SPDR S&P Oil & Gas Exploration & Production ETF (XOP) Trade Alert

By Jeff Brown on February 6, 2017

Action to Take:

Sell to Open the XOP March 17, 2017 $42 call

Buy to Open the XOP March 17, 2017 $47 call

For a net credit of $0.65 or more

Profit Potential:

Max capital at risk per spread: $500 – $65 = $435

Return on capital at risk: $65/($500 – $65) = 14.9%

Days to expiration: 39

Trade Thesis:

Since April of last year, West Texas Intermediate light crude oil has been trading within a clear channel with a slight uptrend. Since late December, the U.S. dollar has taken a break from its uptrend and has dropped about 3.7%.

In light of a weakening dollar, it would be normal to see a pickup in crude oil. Assets priced in U.S. dollars tend to drop in value as the dollar strengthens and increase in value as the dollar drops. But as you can see at the top of the chart below, the relative strength of light crude oil has been declining since January. Light crude oil has struggled to break out above $54 per barrel.

I believe that the dollar will resume its upward climb in the coming weeks given the clear intention by the Federal Reserve to raise the federal funds rate. That, combined with a strong supply of crude, should result in light crude oil trading back down toward the bottom of its channel.

This presents us with an opportunity to put on a bear call spread on the SPDR S&P Oil & Gas Exploration & Production ETF (XOP). XOP is made up of exploration and production companies such as Anadarko, Occidental Petroleum, and Concho Resources. These companies tend to see a decrease in earnings as crude oil decreases in price.

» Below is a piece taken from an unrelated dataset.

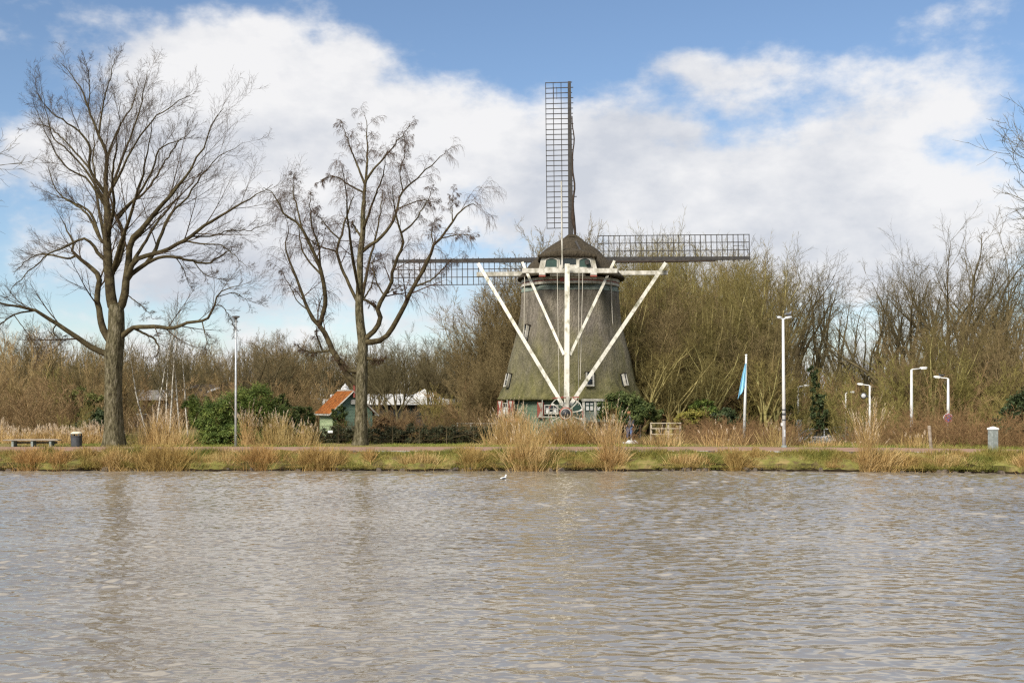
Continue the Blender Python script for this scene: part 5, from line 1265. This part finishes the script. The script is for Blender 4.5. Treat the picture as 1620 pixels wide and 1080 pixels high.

And unlike light crude oil, which has been mostly flat though December and January, XOP has been in a clear downward trend. You can see this by the declining orange channel lines in the chart below. In fact, XOP recently broke below its 50-day moving average (as shown by the circle).

We are able to put on a bear call spread on XOP with a short option strike of $42, which is above the 50-day moving average, as well as above the downtrending channel.

And we can collect enough premium to generate a 14.9% return in just 39 days to expiration on this high-probability trade.